Krimmer: "Why is it that all male protagonists in Goethe's novel fall for women who at first wear men's clothing?" She answers that it "speaks of the underlying homosocial structure of Goethe's male alliance." Natalie wears her uncle's overcoat, and when she takes it off, Wilhelm sees her "disappear in splendor"--to him, she vanishes. She gives him the coat and ceases to matter; her role was simply to connect the two men, Wilhelm and her uncle. There's also a lot of discussion of fathers and sons in the book, and patrilinearity (while mothers vanish from the text).
Mignon is referred to with both male and female pronouns, and declares "I am a boy, I don't want to be a girl." As penalty Mignon is excluded from the symbolic systems of culture, evidenced by a limited ability to read or write. Eugen Wolff suggests that Goethe based Mignon's character on a married couple, and the husband was known to have had gay affairs. Goethe claimed that Mignon is the reason that the entire work was written. Mignon is described as having incestuous parents, perhaps a stand-in for other kinds of forbidden relationships. In the end, Mignon dies, androgyny is expelled, and homoeroticism is subverted into homosociality.
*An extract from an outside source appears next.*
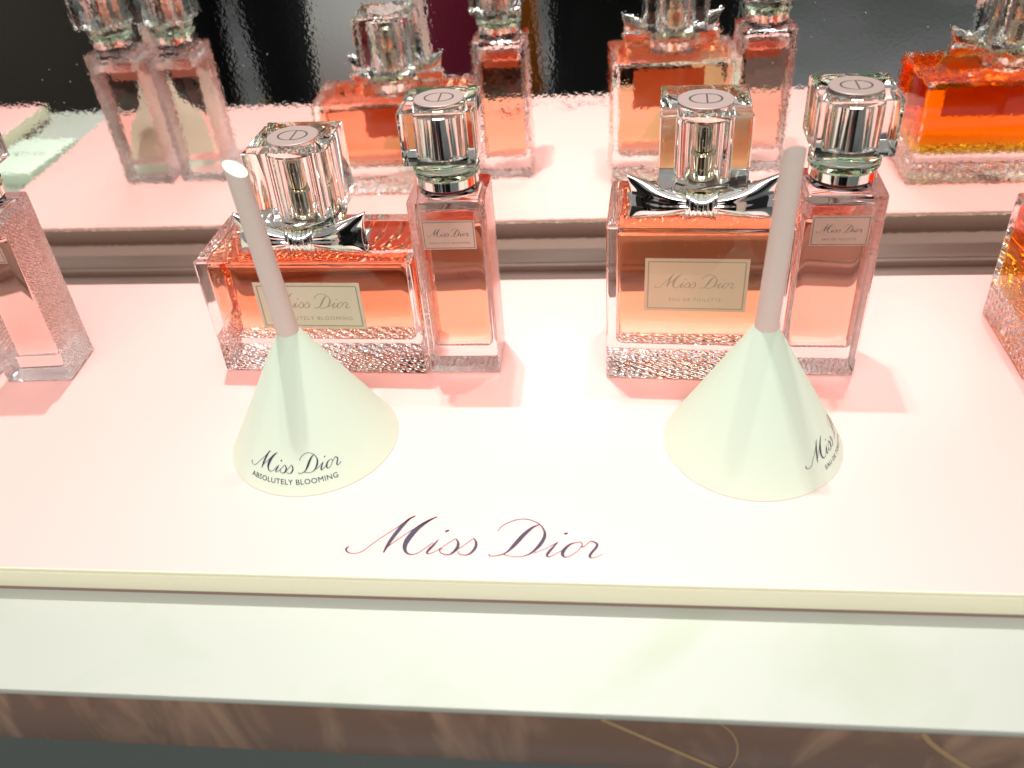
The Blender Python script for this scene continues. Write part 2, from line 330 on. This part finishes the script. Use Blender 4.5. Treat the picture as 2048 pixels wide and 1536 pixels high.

Summary: for von Stein, male clothing helps women overcome powerlessness. Goethe relocates gender in the body. But Goethe can't get away from his own theories of essential femininity that make it something disconnected from the physical. And where Goethe kills off or denatures gender transgressors, von Stein's characters disappear and reappear on their own terms. That's the end of chapter 4 and of my brain for tonight.